Israel widens its war on terror
| JERUSALEM
Israel took its war with the Palestinians into Syria Sunday, the first expansion of the three-year-old battle beyond its own cities and the West Bank and Gaza Strip.
The target of the air assault - chosen after a devastating suicide bombing in Haifa, Israel - was what Israel said was a terrorist training base near Damascus. It was the first Israeli attack on Syrian soil since 1973. Israel said the base was used by Islamic Jihad, the group responsible for the bombing at a Haifa restaurant Saturday that killed 19 people.
Senior Israeli officials say the attack on Syria marks a strategy shift. "It's time we put a real threat not just to the suicide bombers but to the regimes behind them," says Yuval Steinitz, the chairman of the Knesset Foreign Affairs and Defense Committee. "This includes Arafat and the Palestinians and [Syrian President] Bashar Assad as well."
Arab leaders condemned the suicide bombing, and the attack on Syria, worrying aloud Sunday that it could "drag the whole region into a circle of violence," as Jordan's foreign minister put it.
Syria, for example, could choose to respond via proxy forces in Lebanon.
Sunday, Syrian officials signaled that they would not respond militarily to the Israeli attack, calling instead for a UN Security Council meeting. "Syria has practiced the highest level of self-restraint, realizing that Israel is trying to create pretexts hereand there to export its internal crisis to the region," wrote Syrian Foreign Minister Farouq al-Shara in a letter to the UN.
The reasoning, say supporters of Israel's more aggressive posture, is that military force, or the threat of it, is the only thing that can dissuade Syrian support for Islamic Jihad and thereby protect Israeli citizens. Israeli analysts predict there could be more military strikes if Syria does not close down facilities that Israel says are used by Islamic Jihad and Hamas and other militant groups
"There is a message in the attack to the region as a whole that Israel is prepared to strike whenever and wherever it sees fit," says Leslie Susser, diplomatic correspondent for Jerusalem Report magazine.

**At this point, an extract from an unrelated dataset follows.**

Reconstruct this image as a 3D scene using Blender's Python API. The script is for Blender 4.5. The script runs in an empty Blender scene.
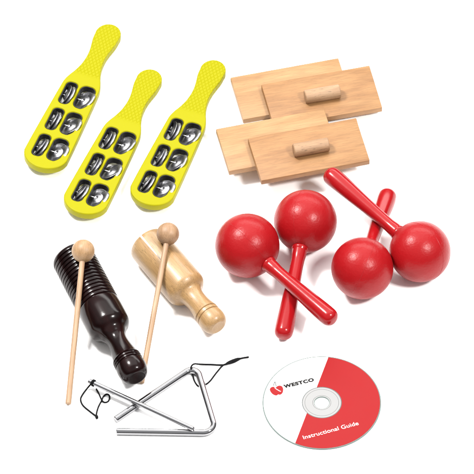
import bpy, bmesh, math, random
from mathutils import Vector, Matrix

random.seed(7)
SC = bpy.context.scene
COL = SC.collection
MM = 0.001
R = math.radians

# ------------------------------------------------------------------ camera
ELEV = R(51)
DIST = 15000.0                      # mm from the middle of the table top
CE, SE = math.cos(ELEV), math.sin(ELEV)
cam_d = bpy.data.cameras.new('camera')
cam_d.sensor_width = 36
cam_d.lens = 36 * DIST / 474.0
cam_d.clip_start = 0.05
cam_d.clip_end = 50
cam = bpy.data.objects.new('camera', cam_d)
COL.objects.link(cam)
cam.location = Vector((0, -DIST * CE, DIST * SE)) * MM
cam.rotation_euler = (math.pi / 2 - ELEV, 0, 0)
SC.camera = cam

# ------------------------------------------------------------------ world and studio lamps
w = bpy.data.worlds.new('World')
SC.world = w
w.use_nodes = True
bg = w.node_tree.nodes['Background']
bg.inputs[0].default_value = (1, 1, 1, 1)
bg.inputs[1].default_value = 1.0
# studio surroundings: pale ceiling, dark walls near the table's level
_nt = w.node_tree
_tc = _nt.nodes.new('ShaderNodeTexCoord')
_sp = _nt.nodes.new('ShaderNodeSeparateXYZ')
_rp = _nt.nodes.new('ShaderNodeValToRGB')
_nt.links.new(_tc.outputs['Generated'], _sp.inputs[0])
_nt.links.new(_sp.outputs[2], _rp.inputs[0])
_nt.links.new(_rp.outputs[0], bg.inputs[0])
_e = _rp.color_ramp.elements
_e[0].position, _e[0].color = 0.25, (0.03, 0.03, 0.03, 1)
_e[1].position, _e[1].color = 0.62, (0.50, 0.50, 0.50, 1)

def softbox(name, loc, size, power, aim=(0, 0, 0)):
    d = bpy.data.lights.new(name, 'AREA')
    d.shape = 'RECTANGLE'
    d.size, d.size_y = size
    d.energy = power
    d.color = (1, 0.985, 0.96)
    o = bpy.data.objects.new(name, d)
    COL.objects.link(o)
    o.location = loc
    o.rotation_euler = (Vector(aim) - Vector(loc)).to_track_quat('-Z', 'Y').to_euler()
    return o

softbox('key_softbox', (-0.72, 0.25, 1.42), (0.27, 0.27), 21)
softbox('second_softbox', (0.90, -0.60, 1.42), (0.22, 0.22), 18)
softbox('back_softbox', (0.3, 1.5, 1.15), (2.4, 0.4), 15)
softbox('overhead_softbox', (-0.2, 0.6, 1.9), (2.6, 1.4), 16)

SC.view_settings.view_transform = 'Standard'
SC.view_settings.look = 'None'
SC.view_settings.exposure = 0.75
SC.view_settings.gamma = 1.0

# ------------------------------------------------------------------ measuring: a spot of the table seen in the photo
def P(u, v, h=0.0):
    """mm point at height h above the table for a place measured in the photo"""
    o = Vector((0, -DIST * CE, DIST * SE))
    d = Vector((0, CE, -SE)) * DIST + Vector((1, 0, 0)) * (u - 237) + Vector((0, SE, CE)) * (237 - v)
    t = (h - o.z) / d.z
    return o + d * t

# ------------------------------------------------------------------ materials
G = 0.66      # reflectances for this exposure

def new_mat(name):
    m = bpy.data.materials.new(name)
    m.use_nodes = True
    nt = m.node_tree
    return m, nt, nt.nodes['Principled BSDF']

def N(nt, kind, **kw):
    n = nt.nodes.new(kind)
    for k, v in kw.items():
        if k.startswith('_'):
            n.inputs[int(k[1:])].default_value = v
        else:
            setattr(n, k, v)
    return n

def simple(name, col, rough=0.4, metal=0.0, var=0.06, scale=60, bump=0.0, bscale=600, coat=0.0, spec=0.5):
    m, nt, b = new_mat(name)
    L = nt.links.new
    g = G if (metal == 0 and name not in ('white_table', 'label_white', 'ink_white')) else 1.0
    col = tuple(c * g for c in col)
    b.inputs['Roughness'].default_value = rough
    b.inputs['Metallic'].default_value = metal
    b.inputs['Coat Weight'].default_value = coat
    b.inputs['Specular IOR Level'].default_value = spec
    tc = N(nt, 'ShaderNodeTexCoord')
    no = N(nt, 'ShaderNodeTexNoise')
    no.inputs['Scale'].default_value = scale
    no.inputs['Detail'].default_value = 4
    L(tc.outputs['Object'], no.inputs['Vector'])
    mx = N(nt, 'ShaderNodeMix', data_type='RGBA')
    mx.inputs[6].default_value = (*[c * (1 - var) for c in col], 1)
    mx.inputs[7].default_value = (*[min(1, c * (1 + var)) for c in col], 1)
    L(no.outputs[0], mx.inputs[0])
    L(mx.outputs[2], b.inputs['Base Color'])
    mr = N(nt, 'ShaderNodeMapRange')
    mr.inputs[3].default_value = rough * 0.8
    mr.inputs[4].default_value = min(1, rough * 1.25)
    L(no.outputs[0], mr.inputs[0])
    L(mr.outputs[0], b.inputs['Roughness'])
    if bump:
        n2 = N(nt, 'ShaderNodeTexNoise')
        n2.inputs['Scale'].default_value = bscale
        n2.inputs['Detail'].default_value = 3
        L(tc.outputs['Object'], n2.inputs['Vector'])
        bp = N(nt, 'ShaderNodeBump')
        bp.inputs['Strength'].default_value = bump
        bp.inputs['Distance'].default_value = 0.0005
        L(n2.outputs[0], bp.inputs['Height'])
        L(bp.outputs[0], b.inputs['Normal'])
    return m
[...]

"Israel is saying we have another arrow in the bow and can use it from time to time. It is saying we will not be restricted to the kind of responses we had in the past or to the West Bank and Gaza Strip," Susser says.
But there are doubts about whether the attack will have the desired impact.
Eyal Zisser, a specialist on Syria at Tel Aviv University, says that Mr.Assad is unlikely to close down Islamic Jihad as a result of the strike. He argues that if Syria did not listen to US Secretary of State Colin Powell's demands during a May visit to Damascus on these matters, the Israeli attack is unlikely to have more impact. "Israel will face a dilemma over whether to escalate attacks" to press Assad if there are further attacks in Israel by Islamic Jihad, he predicts. "If this attack does not work, either they will have to give it up and say there was no use attacking Syria in the first place or to attack next time a building in Damascus." Mr. Zisser adds: I doubt that would happen, I don't think Israel or the United States wants that."
Israeli leaders attacked Syria, say diplomatic sources, because they were encouraged by the United States's tough approach towards Damascus, including Mr. Powell's ultimatum to close down offices and strong statements by President Bush. But analysts also say that attacking Syria was influenced in part by the need to assuage the Israeli public after the Haifa attack.
On Saturday, Islamic Jihad dispatched a 29-year old woman lawyer, Hanadi Jaradat to perpetrate the bombing at the Maxim Restaurant in Haifa. Her brother, an Islamic Jihad member and a cousin, a militia fighter had been killed by Israeli forces in June. The restaurant was jointly owned by Jews and Arabs. It was packed with families on Sabbath afternoon, something the fatality toll grimly reflects; three children were among the dead. Nine of the 48 wounded were seriously hurt.
In weighing responses after the attack, Israeli conservatives renewed calls for the expulsion of Palestinian president Yasser Arafat, whom Israel last month said should be "removed" on the grounds that he is an obstacle to peace. But given broad international opposition to that step, the government was expected to opt for something less. "Arafat's expulsion will not serve our interests now," said cabinet minister Gideon Ezra. "What is needed is to isolate him." In practice, media reports said, that would mean confining him in a very small space inside his compound and preventing him from having contact with the outside world.
Mr. Arafat and other Palestinian leaders strongly condemned the attack, with the prime minister designate Ahmed Qurei phoning the mayor of Haifa to offer condolences. "Our position is clear, we are against harming all civilians," says Palestinian legislator Jamal Shobaki. "It is not in the interests of the Palestinian people. We must acceptable means against the occupation, respecting our traditions. This must be stopped completely."
But Dore Gold, an adviser to Prime Minister Ariel Sharon, responds: "Israel has gone through the last two and a half years of Arafat condemning terror and initiating it at the same time. These statements by the Palestinian leadership don't make a great impression."